Fokus liegt in China aktuell auf dem Leasinggeschäft

Auf dem größten Markt China spiele das Gebrauchtwagengeschäft bisher eine untergeordnete Rolle, erläuterte Santelmann. Dort sei der Markt für Gebrauchtfahrzeuge erst im Entstehen. Grund: Autos seien oft innerhalb der Familie weitergeben worden. Ohnehin sei der Aufbau einer Plattform nach Heycar-Vorbild im Alleingang wegen der Größes des Landes kaum zu stemmen, sagte er. Daher sei ein Partner erforderlich. In China liege der Fokus aber aktuell ohnehin auf dem Leasinggeschäft, das stark wachse. China habe sich vom Barzahler- zum Finanzierungs- beziehungsweise Leasingmarkt gewandelt.

Wachstum soll außerdem der Ausbau des Flottengeschäfts bringen, also die Betreuung der Fahrzeugbestände von Großkunden. Dabei richte das Unternehmen den Blick zunächst auf Europa. Dritter Wachstumshebel ist nach Angaben Santelmanns der Ausbau des Geschäfts mit Serviceverträgen ‑ etwa für Verschleiß, Wartung oder Reifen. Dieses Segment wächst besonders stark.

VW rechnet mit 140 Millionen Parktransaktionen

Eine große Bedeutung hat für die VW-Finanzdienstleitungen zudem das Angebot digitaler Dienstleistungen wie Bezahldienste für Parkplätze oder Tankkarten. Diese Dienstleistungen, die steig erweitert werden, seien gut geeignet, Kunden zu binden, sagte Santelmann. In diesem Jahr rechne das Unternehmen zum Beispiel mit 135 Millionen bis 140 Millionen Parktransaktionen, Ziel seien 300 Millionen.

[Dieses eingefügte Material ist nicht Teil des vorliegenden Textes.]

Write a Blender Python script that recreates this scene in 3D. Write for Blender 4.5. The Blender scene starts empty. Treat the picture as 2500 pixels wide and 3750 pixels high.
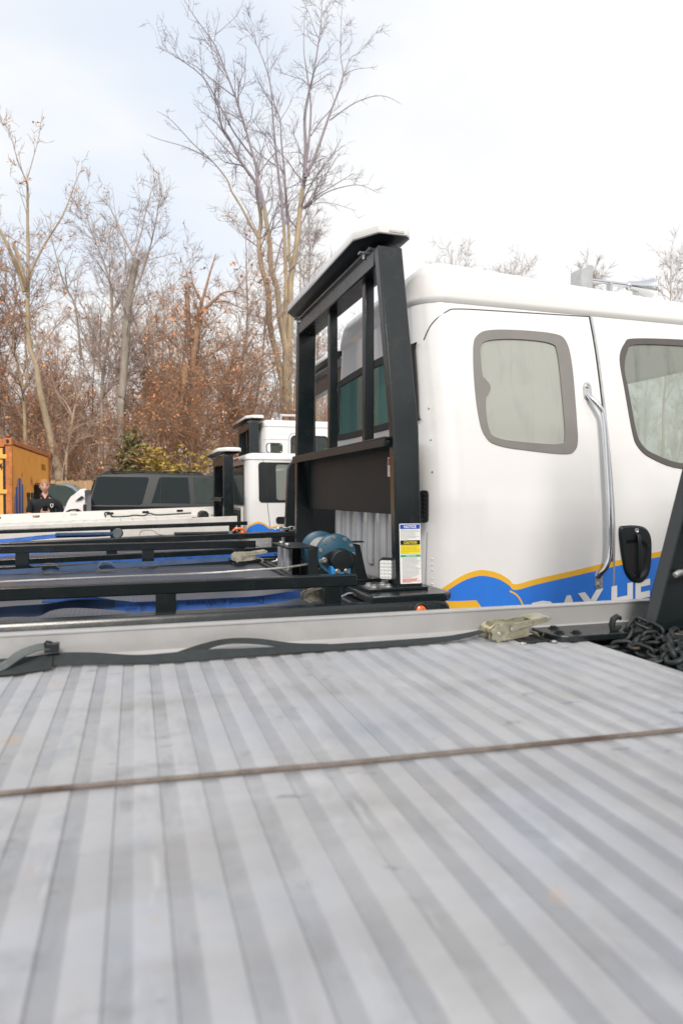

Eine Chance für den Ausbau des Geschäfts sieht Santelmann auch in der Elektro-Mobilität. Aktuell würden 60 von 100 Autos, die der VW-Konzern baut, über die Bücher der VW-Finanzdienstleitungen laufen ‑ weil sie zum Beispiel finanziert oder geleast werden. Wenn im nächsten Jahr der rein elektrische ID.3 zu den Händlern kommt, erwartet Santelmann, dass der Anteil auf 80 Prozent steigt. Grund: Kunden hätten mehr Sicherheit, wenn sie ein geleastes E-Auto nach drei Jahren zurückgeben könnten.

Die gebrauchten Stromer sollen dann über die Online-Plattform Heycar angeboten werden ‑ mit Finanzierungs-, Leasing- und oder Serviceverträgen. „So sollen die Autos so lange wie möglich in unserer Wertschöpfung bleiben“, sagte Santelmann.